(Scenes as source code)
□ □ □ □ □
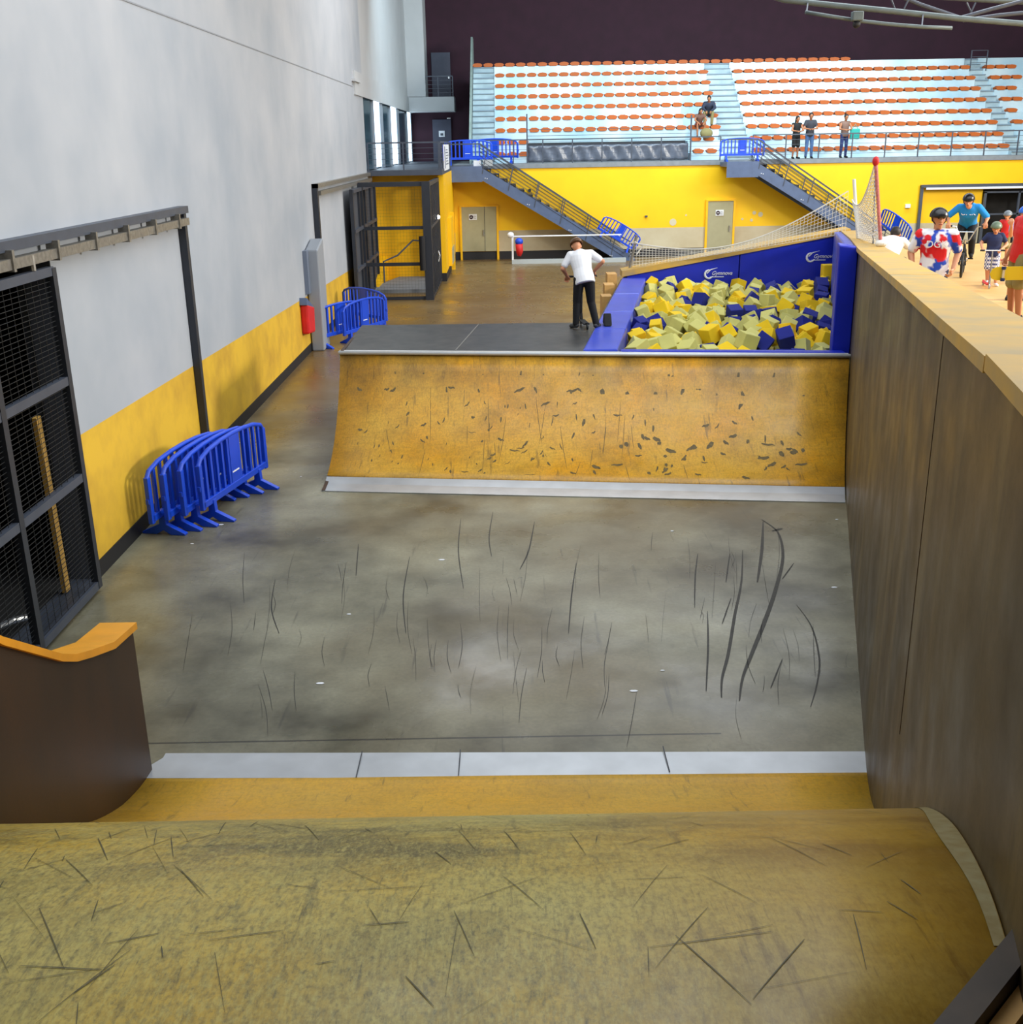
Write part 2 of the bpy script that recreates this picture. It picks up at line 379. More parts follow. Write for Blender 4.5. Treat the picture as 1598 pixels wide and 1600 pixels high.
# upper landing in the corner with its dark doors
struct(MB().box(XW, -2.5, 58, 60, 6.3, 6.98).build('trim_9', M_white))
d = struct(MB().box(-3.68, -2.72, 59.9, 60, 7.0, 9.15).build('door_1', M_ddoor)); MB().box(-2.85, -2.78, 59.84, 59.9, 7.9, 8.05).build('handle', M_chrome, d)
d = struct(MB().box(-3.74, -2.78, 59.9, 60, 3.9, 5.95).build('door_2', M_ddoor))
MB().box(-3.42, -3.12, 59.87, 59.9, 5.1, 5.4).build('notice', M_paper, d); MB().box(-3.34, -3.2, 59.85, 59.87, 5.17, 5.28).build('symbol', M_gray, d)
MB().box(-2.98, -2.8, 59.84, 59.9, 5.98, 6.03).build('closer', M_chrome, d)
# beige doors in the end wall
def endwall_door(n, x0, x1, z0, z1, split=None, hx=None, sx=None):
    d = struct(MB().box(x0, x1, 47.93, 48, z0, z1).build('door_%d' % n, M_door))
    MB().box(x0-.09, x0, 47.9, 48, 0, z1+.06).box(x1, x1+.09, 47.9, 48, 0, z1+.06).box(x0, x1, 47.9, 48, z1, z1+.06).build('door_frame', M_yel, d)
    if split: MB().box(split-.008, split+.008, 47.92, 47.94, z0, z1).build('gap', M_dgray, d)
    MB().box(hx-.02, hx+.02, 47.86, 47.9, 1.0, 1.25).build('handle', M_chrome, d)
    s = MB().box(sx-.17, sx+.17, 47.9, 47.93, 1.66, 1.9).build('notice', M_paper, d)
    c = MB().tube([(sx-.07, 47.9, 1.78), (sx-.07, 47.885, 1.78)], .085, 16)
    c.build('no_entry_symbol', mat('dark_print', (50, 24, 34), .6), s)
    MB().box(sx-.11, sx-.03, 47.875, 47.886, 1.77, 1.79).build('white_bar', M_paper, s)
    t = MB()
    for k in range(4): t.box(sx+.02, sx+.14-.02*(k % 2), 47.89, 47.9, 1.71+.04*k, 1.72+.04*k)
    t.build('print_line', M_conc, s)
endwall_door(3, -1.9, -.42, .36, 2.2, -.93, -.98, -1.42)
endwall_door(4, 8.56, 9.64, .3, 2.26, None, 9.5, 9.06)

# sliding gate frame round the right-hand opening in the end wall
t = empty('sliding_door_frame', (21, 47.9, 0), 0, 'grey sliding door track and frame round the dark opening at far right', 'door frame')
m = MB().box(17.5, 17.62, 47.85, 47.95, 0, 2.72); m.build('post', M_gray, t)
MB().box(17.5, 30, 47.8, 47.95, 2.66, 2.78).build('track', M_gray, t)
MB().box(17.7, 30, 47.74, 47.8, 2.58, 2.66).build('runner', M_paper, t)
m = MB().box(20.2, 20.3, 47.8, 47.88, 0, 2.45).box(21.65, 21.73, 47.8, 47.88, 0, 2.45).box(20.2, 24, 47.8, 47.88, 1.5, 1.57).box(20.2, 24, 47.8, 47.88, 2.4, 2.47)
m.build('door_leaf', M_gray, t)

# ------------------------------------------------------------------ grandstand
NR = 9; RY = [50+.75*k for k in range(NR)]; RZ = [4.2+.5*k for k in range(NR)]
gs = empty('grandstand', (10, 50, 3.9), 0, 'long stepped metal grandstand rising above the yellow end wall', 'grandstand')
def steps(x0, x1, k0, zb):
    poly = [(58.2, zb)]; poly.append((58.2, RZ[-1])); 
    for k in range(NR-1, k0-1, -1):
        poly.append((RY[k], RZ[k])); poly.append((RY[k], RZ[k-1] if k > k0 else zb))
    return [(p[0], p[1]) for p in poly]
for x0, x1, k0, zb in ((-.45, .95, 0, 3.9), (.95, 8.05, 2, 4.72), (8.05, 9.55, 0, 3.9), (10.75, 21.95, 0, 3.9), (22.6, 32, 0, 3.9)):
    MB().prism(steps(x0, x1, k0, zb), 'x', x0, x1).build('seating_tier', M_stand, gs)
for x0, x1 in ((-1.45, -.45), (9.55, 10.75), (21.95, 22.6)):
    poly = [(58.2, 3.9), (58.2, RZ[-1]-.02)]
    for k in range(NR-1, -1, -1):
        zt = RZ[k]-.02; zp = RZ[k-1]-.02 if k else 3.9
        poly += [(RY[k]+.05, zt), (RY[k]+.05, (zt+zp)/2), (RY[k]-.32, (zt+zp)/2), (RY[k]-.32, zp)]
    m = MB().prism(poly, 'x', x0, x1); n0 = len(m.f)
    for k in range(NR):
        zt = RZ[k]-.02; zp = RZ[k-1]-.02 if k else 3.9
        m.box(x0, x1, RY[k]+.0, RY[k]+.06, zt-.05, zt+.005).box(x0, x1, RY[k]-.37, RY[k]-.31,  (zt+zp)/2-.03, (zt+zp)/2+.005)  # darker strips at the step edges, shade under the nosings put into colour
    o = m.build('aisle_steps', M_aisle, gs); o.data.materials.append(M_step_shade)
    for p in o.data.polygons: p.material_index = 1 if p.index >= n0 else 0

M_sidep = mat('grey_side_panel', (150, 166, 160), .5, var=.2)
MB().prism([(49.9, 3.9), (49.9, 4.9), (57.0, 9.6), (58.2, 9.6), (58.2, 3.9)], 'x', -1.56, -1.47).build('side_panel', M_sidep, gs)
MB().box(.95, 8.05, 51.4, 51.48, 3.9, 4.72).build('recess_back', M_black, gs)
m = MB()
rows = []
for j in range(7):
    rows.append([V((1.0+6.95*i/60, 49.85+.05*math.sin(i*1.3+j*.7)+.03*math.sin(i*.45), 3.93+.68*j/6)) for i in range(61)])
m.grid(rows)
tp = m.build('tarpaulin', mat('grey_plastic_sheet', (96, 100, 112), .22, var=.3, vscale=3), None, smooth=True)
tag(tp, 'crumpled grey plastic sheet hung across the gap under the grandstand seats', 'tarpaulin')
tp.modifiers.new('solid', 'SOLIDIFY').thickness = .01
t = empty('gangway_railing', (4.5, 49.6, 3.9), 0, 'thin railing with tall end posts round the covered gap in the seats', 'railing')
for x in (.95, 8.0): MB().box(x-.03, x+.03, 49.6, 49.66, 3.9, 5.9 if x < 2 else 5.75).build('post', M_gray, t)
m = MB()
for z in (4.75, 5.0, 5.25): m.box(.95, 8.0, 49.62, 49.64, z, z+.018)
m.build('rail', M_gray, t)
# small guard at the top of the right aisle
t = empty('aisle_guard', (22.5, 55.0, 8.2), 0, 'thin metal guard frame at the top of the right aisle', 'railing')
m = MB()
for x in (21.95, 22.7): m.box(x-.02, x+.02, 55.2, 55.24, 7.6, 8.5)
for z in (7.95, 8.2, 8.48): m.box(21.95, 22.7, 55.2, 55.23, z, z+.02)
m.build('frame', M_gray, t)
# seats
def seat_mesh(mb, x, y, z):
    pl = [(-.235, .03), (-.2, -.045), (-.15, -.075), (.15, -.075), (.2, -.045), (.235, .03), (.15, .08), (0, .1), (-.15, .08)]
    mb.prism([(x+a, z+b) for a, b in pl], 'y', y-.05, y+.34)
    mb.prism([(x+a*.9, z+b) for a, b in ((-.2, .03), (.2, .03), (.12, .11), (-.12, .11))], 'y', y+.3, y+.36)
sm = MB(); seat_mesh(sm, 0, 0, 0)
seat0 = sm.build('stadium_seat', M_seat, None, local=True)
ORD = ['first', 'second', 'third', 'fourth', 'fifth', 'sixth', 'seventh', 'eighth', 'ninth', 'tenth', 'eleventh', 'twelfth', 'thirteenth',
       'fourteenth', 'fifteenth', 'sixteenth', 'seventeenth', 'eighteenth', 'nineteenth', 'twentieth', 'twenty-first', 'twenty-second']
spots = []; rest = MB(); RESTN = 0
for k in range(NR):
    z = RZ[k]+.06; y = RY[k]
    if k == 8:
        for i in range(35): seat_mesh(rest, -1.25+.515*i, y, z)
        continue
    bl = []
    xsA = [-.2+.505*i for i in range(20)]
    if k < 2:
        bl.append(('bottom left corner block', xsA[:3] if k == 0 else xsA[:3]))
        bl.append(('pair beside the gap', [8.42, 9.0]))
    else: bl.append(('left block', xsA))
    bl.append(('middle block', [11.02+.51*i for i in range(22)]))
    xc = [22.88+.51*i for i in range(5)]
    lim = .474*(y*.9475-(z-4.7)*.32)
    bl.append(('right block', [x for x in xc if x < lim]))
    for nm, xs in bl:
        for i, x in enumerate(xs):
            if k == 7 and nm != 'left block': seat_mesh(rest, x, y, z); continue
            spots.append((x, y, z, 'orange seat, %s from the left in the %s, %s row up' % (ORD[i], nm, ORD[k])))
for i, (x, y, z, lb) in enumerate(spots):
    o = seat0 if i == 0 else seat0.copy()
    if i: COL.objects.link(o)
    o.location = (x, y, z); tag(o, lb, 'seat', 'orange seats of the grandstand')
tag(rest.build('stadium_seat', M_seat), 'orange stadium seats of the uppermost rows against the dark wall', 'seat', 'orange seats of the grandstand', 'stuff')

# ------------------------------------------------------------------ railings of the balconies
def railing(name, a, b, n, h, label, wires=4, extra=None):
    a = V(a); b = V(b)
    t = empty(name, tuple((a+b)/2), 0, label, 'railing')
    for i in range(n+1):
        p = a+(b-a)*i/n; MB().bar(p, p+V((0, 0, h)), .045).build('post', M_gray, t)
    MB().bar(a+V((0, 0, h)), b+V((0, 0, h)), .05).build('top_rail', M_gray, t)
    for k in range(wires):
        z = V((0, 0, h*(k+1)/(wires+1))); MB().bar(a+z, b+z, .014).build('wire', M_gray, t)
    return t
railing('balcony_railing', (-.9, 48.05, 3.9), (9.0, 48.05, 3.9), 8, .95, 'grey wire railing along the balcony between the two stair landings')
railing('balcony_railing', (10.35, 48.05, 3.9), (27, 48.05, 3.9), 12, .98, 'grey wire railing along the balcony right of the second stair landing')
railing('balcony_railing', (-4.75, 39.65, 3.9), (-2.3, 39.65, 3.9), 2, .9, 'dark railing on the left balcony in front of the tall windows')
railing('balcony_railing', (-2.25, 39.65, 3.9), (-2.25, 47.9, 3.9), 6, .9, 'dark railing running back from the left balcony corner')
railing('landing_railing', (-4.0, 58.05, 6.98), (-2.55, 58.05, 6.98), 2, .95, 'dark railing of the small white landing in the far corner')
pb = D(700, 255, 42)
t = empty('poster_board', (-2.2, 42.2, 4.0), 0, 'white poster board tied to the left balcony railing', 'sign')
MB().box(-2.22, -2.18, 41.2, 44.4, 3.82, 4.72).build('board', M_paper, t)
m = MB().box(-2.178, -2.172, 41.3, 41.6, 3.9, 4.65); m.build('blue_stripe', M_blueg, t)
m = MB()
for k in range(6): m.box(-2.178, -2.172, 42.0+.2*(k % 2), 43.9-.3*(k % 3), 4.02+.1*k, 4.05+.1*k)
m.build('print_line', M_gray, t)

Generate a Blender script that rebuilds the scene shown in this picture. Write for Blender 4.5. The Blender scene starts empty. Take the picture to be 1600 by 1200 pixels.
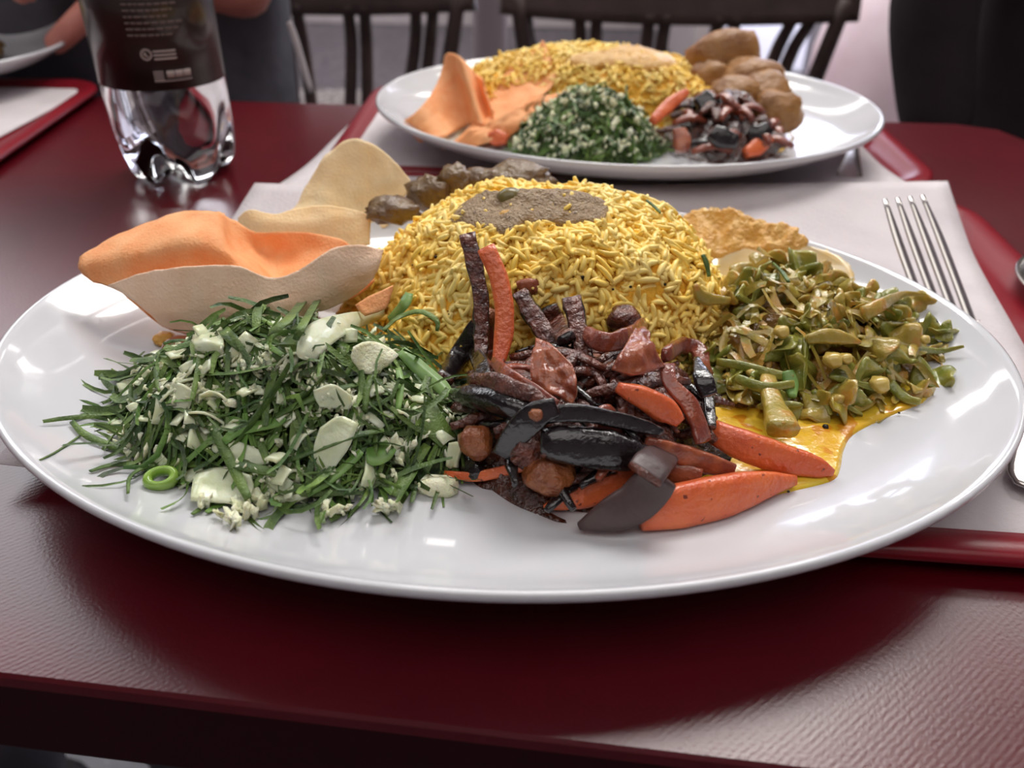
□ □ □ □ □
## Stated goal
Select every line of the material above holding the word "Write" and copy it.

## Exercise solution
Write part 2 of the bpy script that recreates this picture. It picks up at line 379. More parts follow. Write for Blender 4.5. Treat the picture as 1598 pixels wide and 1600 pixels high.
Generate a Blender script that rebuilds the scene shown in this picture. Write for Blender 4.5. The Blender scene starts empty. Take the picture to be 1600 by 1200 pixels.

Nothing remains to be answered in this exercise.